Chance: But I want you with me... I love you, Shadow.
Shadow: You've learned everything you need, Chance. Now all you need to learn is how to say goodbye.

[Chance sees a porcupine, but he doesn't know what it is]

Sassy: What is that?
Chance: I don't know. It's probably a squirrel having a really bad hair day.

[Running from the puma]
Chance: I can't believe I'm running from a cat!
Shadow: I won't tell if you won't.
Chance: Of course, this isn't your ordinary housecat. This is like Arnold Schwarzen-kitty!

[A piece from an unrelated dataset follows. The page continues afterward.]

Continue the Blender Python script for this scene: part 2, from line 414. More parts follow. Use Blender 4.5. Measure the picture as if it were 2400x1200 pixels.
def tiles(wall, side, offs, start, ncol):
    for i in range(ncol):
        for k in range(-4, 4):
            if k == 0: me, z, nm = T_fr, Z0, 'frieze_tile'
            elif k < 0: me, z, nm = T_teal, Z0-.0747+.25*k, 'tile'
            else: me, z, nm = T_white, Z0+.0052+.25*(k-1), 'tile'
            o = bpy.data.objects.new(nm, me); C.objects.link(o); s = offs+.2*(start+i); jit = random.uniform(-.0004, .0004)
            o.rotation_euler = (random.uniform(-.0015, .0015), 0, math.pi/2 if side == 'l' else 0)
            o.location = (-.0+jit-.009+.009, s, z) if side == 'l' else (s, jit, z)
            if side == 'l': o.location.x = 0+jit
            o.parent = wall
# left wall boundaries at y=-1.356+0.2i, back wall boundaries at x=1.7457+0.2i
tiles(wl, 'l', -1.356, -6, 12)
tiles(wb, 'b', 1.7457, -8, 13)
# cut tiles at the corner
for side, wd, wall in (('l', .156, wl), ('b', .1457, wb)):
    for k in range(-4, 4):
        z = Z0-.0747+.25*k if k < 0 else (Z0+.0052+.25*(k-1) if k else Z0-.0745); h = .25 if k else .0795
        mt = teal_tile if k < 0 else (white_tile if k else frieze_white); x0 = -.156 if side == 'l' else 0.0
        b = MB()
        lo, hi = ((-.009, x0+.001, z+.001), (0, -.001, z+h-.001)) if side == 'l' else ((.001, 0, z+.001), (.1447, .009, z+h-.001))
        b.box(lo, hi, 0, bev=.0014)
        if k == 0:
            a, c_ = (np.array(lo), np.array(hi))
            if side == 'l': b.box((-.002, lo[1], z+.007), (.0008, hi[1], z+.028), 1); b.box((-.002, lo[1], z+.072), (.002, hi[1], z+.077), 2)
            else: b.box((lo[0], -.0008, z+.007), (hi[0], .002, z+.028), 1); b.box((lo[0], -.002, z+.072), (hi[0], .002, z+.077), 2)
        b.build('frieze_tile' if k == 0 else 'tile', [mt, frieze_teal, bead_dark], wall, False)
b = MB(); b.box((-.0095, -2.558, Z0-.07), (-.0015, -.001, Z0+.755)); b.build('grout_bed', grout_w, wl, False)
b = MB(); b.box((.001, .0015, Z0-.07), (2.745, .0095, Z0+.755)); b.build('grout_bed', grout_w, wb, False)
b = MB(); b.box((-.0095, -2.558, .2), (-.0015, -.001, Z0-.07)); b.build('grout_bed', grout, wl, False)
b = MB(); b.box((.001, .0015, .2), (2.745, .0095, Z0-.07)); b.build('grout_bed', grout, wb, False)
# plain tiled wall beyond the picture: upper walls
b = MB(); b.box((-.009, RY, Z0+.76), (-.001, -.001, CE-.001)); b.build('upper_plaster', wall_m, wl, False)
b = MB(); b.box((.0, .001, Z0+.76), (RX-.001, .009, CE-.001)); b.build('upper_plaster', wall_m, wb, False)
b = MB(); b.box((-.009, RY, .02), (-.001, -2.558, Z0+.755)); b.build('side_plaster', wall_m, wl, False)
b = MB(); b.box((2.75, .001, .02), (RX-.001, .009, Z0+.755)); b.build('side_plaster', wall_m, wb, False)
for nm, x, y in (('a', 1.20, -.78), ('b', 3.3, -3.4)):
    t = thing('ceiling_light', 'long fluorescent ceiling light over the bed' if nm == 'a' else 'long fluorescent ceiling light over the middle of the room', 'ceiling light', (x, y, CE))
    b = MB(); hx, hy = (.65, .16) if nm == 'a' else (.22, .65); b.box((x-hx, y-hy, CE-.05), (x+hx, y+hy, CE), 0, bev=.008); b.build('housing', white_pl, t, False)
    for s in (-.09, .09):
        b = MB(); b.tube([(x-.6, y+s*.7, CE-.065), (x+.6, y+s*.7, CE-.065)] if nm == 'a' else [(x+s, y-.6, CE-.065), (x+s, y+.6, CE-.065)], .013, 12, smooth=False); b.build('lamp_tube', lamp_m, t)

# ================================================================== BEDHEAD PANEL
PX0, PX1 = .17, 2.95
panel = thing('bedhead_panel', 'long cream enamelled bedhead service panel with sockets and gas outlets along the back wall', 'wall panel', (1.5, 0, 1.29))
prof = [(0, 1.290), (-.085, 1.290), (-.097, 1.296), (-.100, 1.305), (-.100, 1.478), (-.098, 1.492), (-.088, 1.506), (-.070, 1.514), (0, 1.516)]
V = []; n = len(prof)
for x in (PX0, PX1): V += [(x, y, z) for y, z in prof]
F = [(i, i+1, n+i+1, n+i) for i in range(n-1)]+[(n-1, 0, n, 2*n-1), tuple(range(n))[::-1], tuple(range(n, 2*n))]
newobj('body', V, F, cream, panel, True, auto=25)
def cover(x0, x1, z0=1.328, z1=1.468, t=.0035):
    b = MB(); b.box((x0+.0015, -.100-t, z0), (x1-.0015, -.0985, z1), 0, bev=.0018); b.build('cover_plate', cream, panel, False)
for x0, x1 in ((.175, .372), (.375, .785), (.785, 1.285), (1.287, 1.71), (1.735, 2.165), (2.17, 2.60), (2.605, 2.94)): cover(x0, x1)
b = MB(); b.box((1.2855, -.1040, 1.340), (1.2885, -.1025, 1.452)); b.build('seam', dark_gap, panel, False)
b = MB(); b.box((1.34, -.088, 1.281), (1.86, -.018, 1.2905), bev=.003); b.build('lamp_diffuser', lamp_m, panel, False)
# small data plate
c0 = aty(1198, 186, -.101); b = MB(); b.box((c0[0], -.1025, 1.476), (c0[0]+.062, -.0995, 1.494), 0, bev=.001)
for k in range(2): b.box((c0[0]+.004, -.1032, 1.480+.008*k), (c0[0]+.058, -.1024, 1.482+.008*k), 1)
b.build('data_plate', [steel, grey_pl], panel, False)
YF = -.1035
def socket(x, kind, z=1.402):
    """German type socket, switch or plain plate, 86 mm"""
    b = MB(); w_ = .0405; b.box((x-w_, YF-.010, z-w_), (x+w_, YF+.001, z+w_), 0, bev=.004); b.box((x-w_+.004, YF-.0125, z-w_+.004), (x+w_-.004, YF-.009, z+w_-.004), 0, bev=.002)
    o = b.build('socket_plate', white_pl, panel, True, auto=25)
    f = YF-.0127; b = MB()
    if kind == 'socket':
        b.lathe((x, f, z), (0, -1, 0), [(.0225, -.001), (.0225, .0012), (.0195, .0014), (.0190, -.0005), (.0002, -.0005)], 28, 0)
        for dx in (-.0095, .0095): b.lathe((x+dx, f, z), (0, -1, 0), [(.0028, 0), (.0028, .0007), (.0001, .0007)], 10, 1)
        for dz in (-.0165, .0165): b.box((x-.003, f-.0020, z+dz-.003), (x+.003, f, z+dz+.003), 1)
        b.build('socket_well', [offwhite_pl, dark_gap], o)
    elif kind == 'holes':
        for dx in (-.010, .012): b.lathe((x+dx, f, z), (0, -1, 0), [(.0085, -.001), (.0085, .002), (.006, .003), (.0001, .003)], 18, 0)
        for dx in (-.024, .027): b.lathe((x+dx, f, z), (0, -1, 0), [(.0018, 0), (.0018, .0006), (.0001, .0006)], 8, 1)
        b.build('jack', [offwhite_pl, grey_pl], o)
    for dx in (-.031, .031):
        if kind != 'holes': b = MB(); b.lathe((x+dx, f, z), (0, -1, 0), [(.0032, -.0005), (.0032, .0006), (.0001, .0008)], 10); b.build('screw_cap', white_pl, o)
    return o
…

Chance: Remember hot dogs, Shadow?
Shadow: Yeah, I wasn't much for the name, though.
Chance: I don't think they're really made of dog.
Shadow: I don't think they're made of meat!

Sassy: Like my mother always said, curiosity killed the dog.

Chance: I'm too pooped to poop.

Chance: Shadow was loyal, Shadow was faithful... Shadow was a chump.

Shadow: I thought you were gonna stay, pup.
Chance: Yeah, but I thought I should come along, in case you two needed protection.
Sassy: My hero! Guess I'm gonna have to stare at YOUR butt the whole way.

[Chance has just gotten attacked by a porcupine]

Chance: Ah! He bit me with his butt!

Sassy: It's like I said all along, poopsie: cats rule and dogs drool.
Chance: Oh, get a life. Get nine of 'em.
Sassy: But it's true. Cats are smarter than dogs, and more attractive... and we don't drink from the toilet!

[Chance lets a rabbit run away]

Chance: I hate fast food.

[Chance is chewing on an old boot]

Sassy: Do you have any idea where that's been?
Chance: Yeahhh. That's why I like it. You want some?
Sassy: I'm not really into leather.

Sassy: You just woke me up from a very deep catnap.
Chance: What's the matter, Sassy? Get up on the wrong side of the litter box?
Sassy: Even a great beauty needs her beauty sleep!
Chance: Beauty sleep? You'd have to sleep for, like, a month!

Chance: [sees a real live turkey for a second time] Ahhh! Birdzilla returns.

Chance: [riding with his head out the car window] Da Daaaa Bat Dog!

Chance: Turkey! Turkey, turkey, turkey, turkey!

Shadow: [watches Chance chase a rabbit] There goes the bunny... There goes the pup... There goes breakfast.